Re: [Asrg] Iteration #3.
2010-02-06 11:55:51
Alessandro Vesely wrote:
On 05/Feb/10 20:10, Chris Lewis wrote:
-1. It is perfectly legal for an IMAP server to be at 127.0.0.1, but
that doesn't produce an email address by the above rule.
If an installation configures that way, then they don't want abuse
reports. If they do want them, they adjust how it's configured.
This argument is the opposite of what Derek said. That is, a
convenience mailstore located on the recipient side of a message path
may have no clue at all, and rely on its upstream servers for SPF/DKIM
verifications, filtering, and reputation assessments.
This is not a problem. The mailstore owner either configures DNS to
make it happen properly, or elects not to. Without necessarily having
to involve the mailstore in the report flow.
And yet,
If we reset the discussion why do we maintain that reports have to be
sent by SMTP/MSA? IMAP is better (see below).
You just did it again. This _forces_ technology dependence, requires
that the mailstore implement abuse reporting mechanisms, and violates
the whole idea of simplification so as to not dictate that any specific
part of the mailflow other than the UA needs to know how to send an
abuse report.
Spec #1 is _only_ how the UA finds out when TiS is enabled, and where to
send SMTP'd reports (presumably ARFd). If you want to go back to IMAP,
that undoes both resets and goes back to something that probably
disenfranchises most installations from being able to do this.
-1. Even if I haven't got what DNSish thing you mean, if we discard
the message path we cannot distinguish botnets from reliable servers.
Inband authentication traces are the keystones for handling
non-criminal spam.
All the message path information is in the ARF report, to be processed
or not, as the abuse reporting service is designed. Including DKIM/SPF
information etc. Well, yes, the body could be S/Mime'd or PGP
encrypted, but the report probably has all it needs in the header anyway.
Your argument presupposes that the UA can distinguish such things.
Usually it can't. Leave that to the report receiver.
Astute readers will notice that (1) is a trivially simple MUA hack, and
that (2) isn't necessary for many installations wanting TiS info (for
filter tuning) and don't forward them anywhere.

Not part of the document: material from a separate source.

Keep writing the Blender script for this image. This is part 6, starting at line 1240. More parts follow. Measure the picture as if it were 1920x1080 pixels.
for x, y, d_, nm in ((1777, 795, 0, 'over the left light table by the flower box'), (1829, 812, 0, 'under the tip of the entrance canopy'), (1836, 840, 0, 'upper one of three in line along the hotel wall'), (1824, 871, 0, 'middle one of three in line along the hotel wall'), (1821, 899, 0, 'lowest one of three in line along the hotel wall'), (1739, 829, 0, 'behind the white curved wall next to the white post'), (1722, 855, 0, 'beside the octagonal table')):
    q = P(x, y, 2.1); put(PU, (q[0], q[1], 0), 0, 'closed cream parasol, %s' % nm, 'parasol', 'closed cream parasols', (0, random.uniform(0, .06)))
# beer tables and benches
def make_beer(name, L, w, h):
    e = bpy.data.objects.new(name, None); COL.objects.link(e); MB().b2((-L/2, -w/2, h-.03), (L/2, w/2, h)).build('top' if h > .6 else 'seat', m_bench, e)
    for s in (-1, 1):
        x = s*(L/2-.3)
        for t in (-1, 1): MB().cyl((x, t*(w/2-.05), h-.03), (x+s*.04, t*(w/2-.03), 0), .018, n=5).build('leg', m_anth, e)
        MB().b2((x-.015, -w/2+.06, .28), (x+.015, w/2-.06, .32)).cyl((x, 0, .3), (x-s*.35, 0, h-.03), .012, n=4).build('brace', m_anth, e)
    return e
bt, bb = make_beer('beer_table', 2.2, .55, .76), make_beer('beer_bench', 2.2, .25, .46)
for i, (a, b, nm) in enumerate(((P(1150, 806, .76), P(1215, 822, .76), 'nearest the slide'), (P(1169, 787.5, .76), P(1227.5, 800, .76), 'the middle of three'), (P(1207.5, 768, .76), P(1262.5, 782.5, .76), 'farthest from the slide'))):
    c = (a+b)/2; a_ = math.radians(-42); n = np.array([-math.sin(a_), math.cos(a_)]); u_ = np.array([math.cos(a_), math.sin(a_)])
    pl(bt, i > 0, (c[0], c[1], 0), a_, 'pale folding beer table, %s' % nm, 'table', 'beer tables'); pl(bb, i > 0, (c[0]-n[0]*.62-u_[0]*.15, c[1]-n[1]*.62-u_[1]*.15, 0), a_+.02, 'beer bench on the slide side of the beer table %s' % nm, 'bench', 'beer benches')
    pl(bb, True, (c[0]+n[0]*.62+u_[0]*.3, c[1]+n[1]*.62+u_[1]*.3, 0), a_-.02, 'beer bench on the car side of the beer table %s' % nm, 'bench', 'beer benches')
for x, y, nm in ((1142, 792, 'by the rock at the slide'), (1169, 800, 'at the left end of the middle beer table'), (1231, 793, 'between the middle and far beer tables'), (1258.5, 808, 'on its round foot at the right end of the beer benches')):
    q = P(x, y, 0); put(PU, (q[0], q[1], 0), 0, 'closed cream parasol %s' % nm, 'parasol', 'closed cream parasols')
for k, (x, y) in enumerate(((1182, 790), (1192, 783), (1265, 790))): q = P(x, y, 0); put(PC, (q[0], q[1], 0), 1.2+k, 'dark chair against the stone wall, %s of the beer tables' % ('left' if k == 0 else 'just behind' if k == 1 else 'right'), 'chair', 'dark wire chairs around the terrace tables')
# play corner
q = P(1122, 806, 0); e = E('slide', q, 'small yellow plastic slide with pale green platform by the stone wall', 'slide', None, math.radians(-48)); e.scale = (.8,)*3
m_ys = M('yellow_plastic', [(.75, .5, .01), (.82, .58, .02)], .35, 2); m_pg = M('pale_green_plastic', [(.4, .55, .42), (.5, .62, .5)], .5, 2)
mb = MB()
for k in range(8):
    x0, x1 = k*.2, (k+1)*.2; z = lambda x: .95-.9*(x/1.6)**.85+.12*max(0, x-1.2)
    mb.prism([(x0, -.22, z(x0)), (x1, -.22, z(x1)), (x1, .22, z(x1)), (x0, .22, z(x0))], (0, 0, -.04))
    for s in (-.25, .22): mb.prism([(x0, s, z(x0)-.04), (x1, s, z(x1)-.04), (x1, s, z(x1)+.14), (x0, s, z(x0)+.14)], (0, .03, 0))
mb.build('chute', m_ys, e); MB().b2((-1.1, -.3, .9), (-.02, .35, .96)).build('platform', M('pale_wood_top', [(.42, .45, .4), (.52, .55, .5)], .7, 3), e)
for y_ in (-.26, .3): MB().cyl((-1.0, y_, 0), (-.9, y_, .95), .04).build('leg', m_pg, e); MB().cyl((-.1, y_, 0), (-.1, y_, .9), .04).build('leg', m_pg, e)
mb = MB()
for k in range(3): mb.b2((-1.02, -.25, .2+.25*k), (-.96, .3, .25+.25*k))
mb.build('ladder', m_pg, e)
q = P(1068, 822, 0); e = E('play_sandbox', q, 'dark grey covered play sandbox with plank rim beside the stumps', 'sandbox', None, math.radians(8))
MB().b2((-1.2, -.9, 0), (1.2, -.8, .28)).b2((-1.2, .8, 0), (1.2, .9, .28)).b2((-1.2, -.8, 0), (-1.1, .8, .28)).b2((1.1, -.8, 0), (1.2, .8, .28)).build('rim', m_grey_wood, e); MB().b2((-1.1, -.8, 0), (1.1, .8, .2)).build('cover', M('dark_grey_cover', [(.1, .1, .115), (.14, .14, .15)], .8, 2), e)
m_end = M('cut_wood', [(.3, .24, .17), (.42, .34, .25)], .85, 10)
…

For filter training you also need "ham" type submissions,
Only if you're doing server-based Bayes and the abuse handling mechanism
is separate from the inbound mail flow. You don't necessarily need
user-end ham submissions if you can get at the mailflow.
which ARF is
currently missing. In addition, you need to deliver uncertain
messages, flagged as possible spam, e.g. in a "Junk" folder.
Although similar, the topic of how to properly synchronize server side
filtering with client's Bayesian data is different from the idea of
generalizing FBLs. My understanding is that this topic primarily
concerns IMAP, since webmail and POP3 have no provisions for
synchronizing contents.
It's in the ARF, so synchronization isn't necessary.